Blockchain for Banking News

Australia calls for industry use cases for CBDC pilots of eAUD

eAUD CBDC australia digital currency

The Reserve Bank of Australia (RBA) and Digital Finance CRC (DFCRC) have opened their call for use cases that will be considered for the central bank digital currency (CBDC) pilot. The deadline is the end of October. The pilot aims to explore potential new business models that a CBDC can enable, including tokenization, with the ultimate intention of assessing the economic impact of a CBDC. Technology research is not the goal.

The eAUD platform uses a permissioned version of Ethereum, Quorum, developed by Digital Finance CRC and operated by the central bank. However, the use cases which will interface with the eAUD platform can leverage blockchains, public or private, or conventional technologies. All eAUD users will have to go through know your customer (KYC) compliance.

Use cases have to be legally compliant and participants are expected to consult the regulator ASIC. It was mentioned that some legal exemptions may be allowed purely for the pilot.

The aim is to keep the exploration flexible, so participants are expected to include financial institutions, fintechs, public sector agencies, and technology providers. Only domestic use cases are being explored.

We previously asked the DFCRC whether this was a purely wholesale CBDC experiment, and they said it is both wholesale and retail.

While the RBA and DFCRC are open minded, they provided examples of the sorts of applications they anticipate. These include:

  • Atomic settlement of transactions involving tokenized assets
  • Multi-party or syndicated transactions
  • Escrowed transactions
  • Enabling conditional or programmable transactions
  • As a verifiable reserve asset to reduce counterparty risks
  • 24×7 operations.

Once the applications are received, some use cases will be tested in November, with a subset selected in December. These will go forward to the pilot, which will run for the first four months of 2023. A white paper with additional details has been published.
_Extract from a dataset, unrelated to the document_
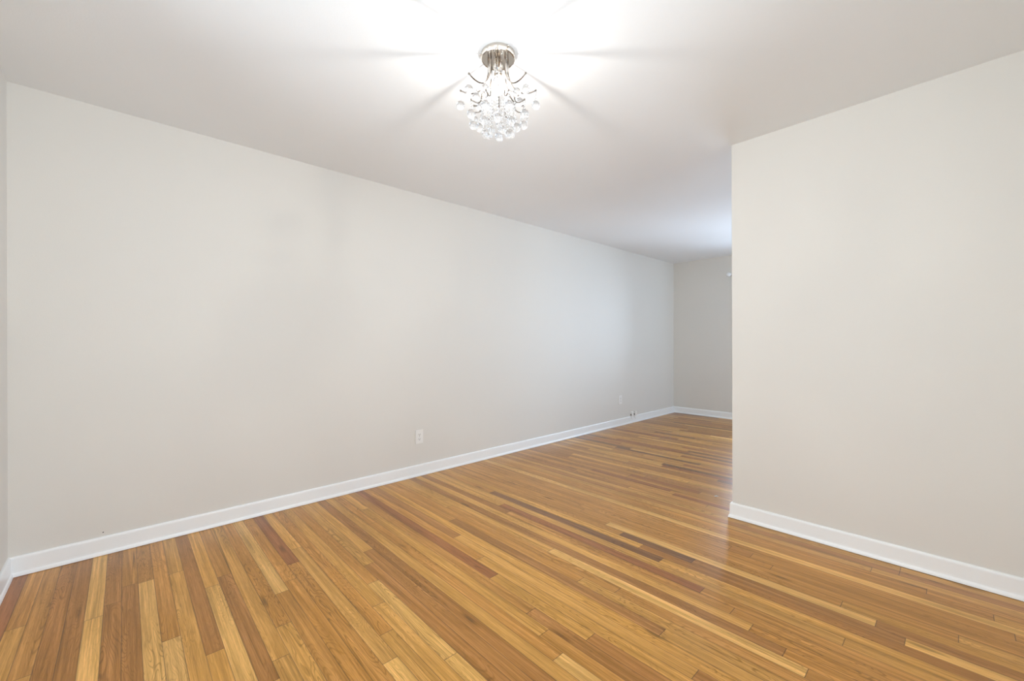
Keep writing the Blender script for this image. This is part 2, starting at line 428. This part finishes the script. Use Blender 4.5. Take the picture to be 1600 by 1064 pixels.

The project with the DFCRC was unveiled in early August, but subsequently, the Reserve Bank of Australia indicated that if a decision is made to proceed with a CBDC, then a production version is more likely to be a wholesale CBDC. The central bank has previously conducted Project Atom, a wholesale CBDC initiative and is a participant in Project Dunbar, a  multi-CBDC project for cross border payments.